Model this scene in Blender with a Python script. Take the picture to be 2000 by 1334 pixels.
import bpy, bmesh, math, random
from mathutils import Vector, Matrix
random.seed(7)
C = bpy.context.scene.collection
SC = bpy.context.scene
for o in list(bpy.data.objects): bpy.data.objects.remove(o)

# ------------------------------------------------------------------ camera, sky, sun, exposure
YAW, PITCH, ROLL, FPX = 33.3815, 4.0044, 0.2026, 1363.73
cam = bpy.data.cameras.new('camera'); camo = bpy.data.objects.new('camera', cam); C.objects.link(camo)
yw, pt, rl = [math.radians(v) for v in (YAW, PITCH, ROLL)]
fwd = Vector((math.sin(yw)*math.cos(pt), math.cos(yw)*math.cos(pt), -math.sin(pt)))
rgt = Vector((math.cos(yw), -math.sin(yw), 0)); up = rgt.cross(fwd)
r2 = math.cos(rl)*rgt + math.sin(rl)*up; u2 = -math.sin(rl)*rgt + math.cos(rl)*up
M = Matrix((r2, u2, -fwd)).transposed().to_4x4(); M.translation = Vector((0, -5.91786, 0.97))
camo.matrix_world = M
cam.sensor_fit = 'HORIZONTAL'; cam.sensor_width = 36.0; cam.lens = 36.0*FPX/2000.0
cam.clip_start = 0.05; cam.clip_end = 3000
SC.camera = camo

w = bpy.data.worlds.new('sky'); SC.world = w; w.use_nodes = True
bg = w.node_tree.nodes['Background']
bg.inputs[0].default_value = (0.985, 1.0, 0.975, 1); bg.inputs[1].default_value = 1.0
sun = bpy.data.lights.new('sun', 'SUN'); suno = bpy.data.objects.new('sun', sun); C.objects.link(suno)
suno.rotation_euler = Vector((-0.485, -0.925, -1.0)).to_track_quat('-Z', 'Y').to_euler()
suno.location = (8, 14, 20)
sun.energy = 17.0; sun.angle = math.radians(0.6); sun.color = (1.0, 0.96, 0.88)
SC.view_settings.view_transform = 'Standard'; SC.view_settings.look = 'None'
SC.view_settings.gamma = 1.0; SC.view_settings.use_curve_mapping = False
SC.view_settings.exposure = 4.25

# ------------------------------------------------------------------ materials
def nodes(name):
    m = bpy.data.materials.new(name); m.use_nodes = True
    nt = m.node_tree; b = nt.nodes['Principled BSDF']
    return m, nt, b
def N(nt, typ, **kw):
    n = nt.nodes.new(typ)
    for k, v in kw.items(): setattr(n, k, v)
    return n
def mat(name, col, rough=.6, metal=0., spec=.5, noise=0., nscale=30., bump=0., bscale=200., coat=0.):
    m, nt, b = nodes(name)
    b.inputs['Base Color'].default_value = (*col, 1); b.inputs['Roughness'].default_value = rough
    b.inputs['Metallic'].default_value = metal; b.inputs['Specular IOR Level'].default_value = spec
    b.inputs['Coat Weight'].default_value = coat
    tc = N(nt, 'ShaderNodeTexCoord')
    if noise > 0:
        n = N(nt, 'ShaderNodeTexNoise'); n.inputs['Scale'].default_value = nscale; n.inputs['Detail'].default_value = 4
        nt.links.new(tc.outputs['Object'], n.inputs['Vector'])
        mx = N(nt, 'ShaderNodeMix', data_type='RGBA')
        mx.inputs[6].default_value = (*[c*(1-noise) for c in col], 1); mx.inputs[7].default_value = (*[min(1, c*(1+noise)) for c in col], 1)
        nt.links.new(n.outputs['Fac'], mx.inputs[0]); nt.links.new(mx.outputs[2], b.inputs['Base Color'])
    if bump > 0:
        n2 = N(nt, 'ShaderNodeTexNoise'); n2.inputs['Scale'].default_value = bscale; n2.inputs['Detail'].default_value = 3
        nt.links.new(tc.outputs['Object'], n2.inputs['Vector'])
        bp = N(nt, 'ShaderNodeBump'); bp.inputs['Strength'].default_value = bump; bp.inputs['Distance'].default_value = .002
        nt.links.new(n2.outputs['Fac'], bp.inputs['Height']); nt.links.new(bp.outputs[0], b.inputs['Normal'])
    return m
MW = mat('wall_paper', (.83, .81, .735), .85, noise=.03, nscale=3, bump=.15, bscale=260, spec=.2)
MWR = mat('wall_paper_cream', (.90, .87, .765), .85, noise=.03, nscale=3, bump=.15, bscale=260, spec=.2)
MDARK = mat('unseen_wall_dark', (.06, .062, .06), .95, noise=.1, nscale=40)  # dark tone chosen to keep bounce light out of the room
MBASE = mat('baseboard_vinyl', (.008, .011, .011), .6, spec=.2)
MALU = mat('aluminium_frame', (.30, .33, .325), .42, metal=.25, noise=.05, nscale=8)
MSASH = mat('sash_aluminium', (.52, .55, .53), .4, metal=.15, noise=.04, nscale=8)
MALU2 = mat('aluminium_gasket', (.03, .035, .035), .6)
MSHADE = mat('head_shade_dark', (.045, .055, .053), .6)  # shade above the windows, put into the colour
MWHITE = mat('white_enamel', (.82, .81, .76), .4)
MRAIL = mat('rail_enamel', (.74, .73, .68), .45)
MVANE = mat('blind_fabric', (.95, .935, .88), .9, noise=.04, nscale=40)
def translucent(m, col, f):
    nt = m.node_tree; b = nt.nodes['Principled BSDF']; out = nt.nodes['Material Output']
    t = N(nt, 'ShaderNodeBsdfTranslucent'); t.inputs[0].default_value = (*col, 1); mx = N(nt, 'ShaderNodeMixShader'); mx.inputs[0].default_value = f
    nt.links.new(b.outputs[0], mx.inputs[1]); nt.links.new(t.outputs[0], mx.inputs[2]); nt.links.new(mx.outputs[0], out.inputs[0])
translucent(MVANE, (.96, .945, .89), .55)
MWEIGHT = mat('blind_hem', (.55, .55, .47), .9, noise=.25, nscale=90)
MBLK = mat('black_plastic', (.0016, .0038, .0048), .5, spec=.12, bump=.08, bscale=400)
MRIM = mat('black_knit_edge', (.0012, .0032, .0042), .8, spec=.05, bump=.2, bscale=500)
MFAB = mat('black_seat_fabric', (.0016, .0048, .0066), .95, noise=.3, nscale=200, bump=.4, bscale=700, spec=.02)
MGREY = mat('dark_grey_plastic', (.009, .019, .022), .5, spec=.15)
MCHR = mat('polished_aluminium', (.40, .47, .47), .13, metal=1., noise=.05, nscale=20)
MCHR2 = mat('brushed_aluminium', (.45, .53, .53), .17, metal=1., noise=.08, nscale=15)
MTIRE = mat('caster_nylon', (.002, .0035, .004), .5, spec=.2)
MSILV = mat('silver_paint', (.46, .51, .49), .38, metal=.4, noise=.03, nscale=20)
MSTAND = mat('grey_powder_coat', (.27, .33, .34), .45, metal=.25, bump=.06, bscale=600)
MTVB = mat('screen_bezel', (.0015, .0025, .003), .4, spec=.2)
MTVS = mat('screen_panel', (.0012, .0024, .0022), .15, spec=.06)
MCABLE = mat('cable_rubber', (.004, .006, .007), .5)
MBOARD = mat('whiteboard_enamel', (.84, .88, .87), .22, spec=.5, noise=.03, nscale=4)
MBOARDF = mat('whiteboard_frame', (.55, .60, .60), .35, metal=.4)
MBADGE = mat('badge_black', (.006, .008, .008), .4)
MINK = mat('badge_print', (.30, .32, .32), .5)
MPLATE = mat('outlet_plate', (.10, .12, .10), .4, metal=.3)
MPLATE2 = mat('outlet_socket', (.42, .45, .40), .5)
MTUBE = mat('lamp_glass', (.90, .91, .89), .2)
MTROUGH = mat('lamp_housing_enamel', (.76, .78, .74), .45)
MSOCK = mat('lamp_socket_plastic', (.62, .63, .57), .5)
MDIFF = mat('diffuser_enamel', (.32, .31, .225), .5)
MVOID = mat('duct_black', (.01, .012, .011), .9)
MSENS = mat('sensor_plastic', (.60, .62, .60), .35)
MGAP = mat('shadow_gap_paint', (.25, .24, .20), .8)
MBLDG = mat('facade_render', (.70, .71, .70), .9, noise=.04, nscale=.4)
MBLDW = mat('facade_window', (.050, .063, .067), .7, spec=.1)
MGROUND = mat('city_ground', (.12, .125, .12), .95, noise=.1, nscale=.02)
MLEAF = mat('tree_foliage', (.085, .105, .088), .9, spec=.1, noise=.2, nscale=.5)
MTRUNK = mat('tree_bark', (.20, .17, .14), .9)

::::

AIM:
Set down verbatim only the lines between the start of the data above and the line with "for o in list(bpy.data.objects): bpy.data.objects.remove(o)", both boundaries included.

EXPECTED ANSWER:
Model this scene in Blender with a Python script. Take the picture to be 2000 by 1334 pixels.
import bpy, bmesh, math, random
from mathutils import Vector, Matrix
random.seed(7)
C = bpy.context.scene.collection
SC = bpy.context.scene
for o in list(bpy.data.objects): bpy.data.objects.remove(o)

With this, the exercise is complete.